Showing posts with label Myrna. Show all posts
Showing posts with label Myrna. Show all posts

Dec 27, 2014

Origin of Christmas Stockings

The tradition of Christmas stockings is said to have originated from the actions of a kind noble man named Nicholas, who was born in March, 270 AD, in Patara, at the time Greek, but now Turkey. While still young, his wealthy parents died in an epidemic. Nicholas became a Christian priest and used all his riches to help the poor, the needy, the sick, and the suffering. He was made Bishop of Myra (modern Turkey) at a young age and became known for his kindness and generosity. He traveled across the country helping people, giving gifts of money and other presents. He had a reputation for secret gift-giving, such as putting coins in the shoes of those who left them out for him, a practice celebrated on his feast day - St Nicholas Day, December 6 in Western Christianity and 19 December in Eastern Christianity. He died December 6, 343 AD. Many still observe December 6 as a St. Nicholas holiday. I grew up enjoying the candy treats thrown on my porch the evening of December 6.

Nicholas was so widely revered that thousands of churches were named for him, including three hundred in Belgium, thirty-four in Rome, twenty-three in the Netherlands and more than four hundred in England.

Through the centuries many stories and legends have been told of Saint Nicholas' life and deeds. One popular account (with many variations) tells us of a poor peasant who lived happily in a small cottage in Saint Nicholas' hometown, with his wife and three daughters. The wife suddenly died of an illness, leaving the poor man and his three daughters in despair. All the burden of household chores now fell upon the daughters.

When the daughters reached a marriage age, the poor father became depressed for he knew he could in no way marry them off to good men. In those days a young woman's father had to offer prospective husbands something of value - a dowry, which he could not afford.

Saint Nicholas found out about peasant and his daughters and decided to help him. He went to the peasant's house the night before the eldest daughter came of age, with a bag of gold and waited for the family to go to bed. That night, after finishing their washing for the day, the daughters hung their stockings by the fireplace to dry. As they turned off the lamps and fell asleep, St. Nicholas tiptoed to the cottage window and saw the daughters' stockings hanging close to his reach. He carefully put in his bag of gold in one of the stockings and went away.

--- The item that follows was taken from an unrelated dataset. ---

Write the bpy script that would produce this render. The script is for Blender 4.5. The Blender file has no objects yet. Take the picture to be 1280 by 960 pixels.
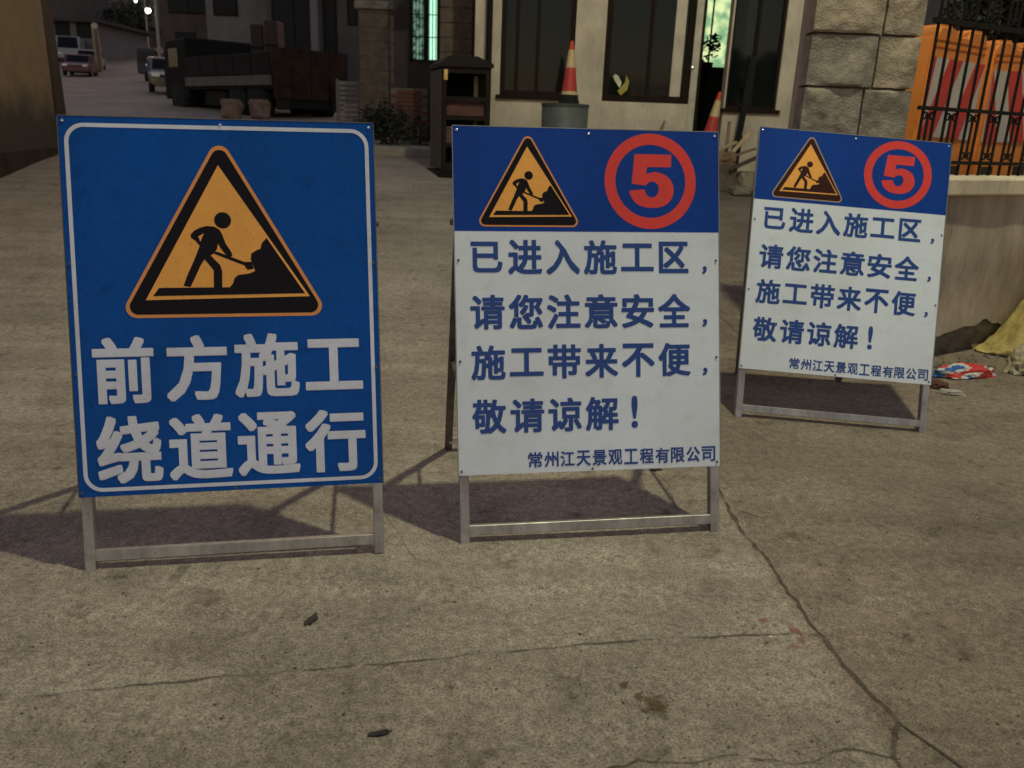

When the father found the bag the next morning and opened it, he was delighted to find enough gold in the stocking to pay for the dowry of one daughter. The father was able to provide for his eldest daughter and saw that she got married to a nice groom.

Soon after, Saint Nicholas took another bag of gold, and threw it carefully into another stocking. The next morning the man opened the stocking and found enough gold to marry off his second daughter.

The father had grown eager to discover his mysterious benefactor, and each night he stayed awake. When Saint Nicholas came up with another bag of gold, the man recognized him. He fell on his knees and cried of gratitude and thanked him with all his heart.

This is how the tradition of Christmas stockings is said to have begun.

And below, my Christmas stockings.

Dec 4, 2009

Saint Nicholas Day

St Nicholas died on December 6, 343 and is remembered every year on the 6th of December. It continues in many places, and some cultures still use this occasion to give gifts to children. There are still celebrations in Germany, the Netherlands, Belgium, and Milwaukee also has a strong tradition of celebrating "St Nick’s Day," due to its large immigrant German community.

The Dutch celebrate the 'Feast of Sinterklaas', (Santa Claus is a variation of the name), as we celebrate Christmas. Some celebrate on December 5 (like Christmas eve). The myth  involving Sinterklaas is that he rides on his white horse across the roofs of houses, and that his small helpers, who are entirely black and called Zwarte Piet (Black Pete), climb down the chimneys and put presents in people's shoes. Children leave a carrot in the shoes for his horse.

St Nicholas (or St Nickolas) was Bishop of Myra (Turkey) and remains the Patron Saint of sailors, fishermen, the falsely accused, pawnbrokers, thieves and a number of cities.

You can see from the picture why old pictures of Santa Claus show the bishop's miter (hat) and staff.

Many miracles and good deeds are attributed to St Nicholas. One relates how a father, who could not afford a dowry for his three daughters (which would mean they were unable to marry, and might have been sold), would find little bags of gold coins thrown through his window, under cover of night. The bags landed on stockings left to dry before the fire. This is why people hang stockings on the fireplace at Christmas, hoping for them to be filled with goodies.

Growing up, we celebrated St. Nicholas day by throwing small bags of candy on neighbor's porches at dusk, then running away. We were always home in time to enjoy the candy treats thrown on our porch.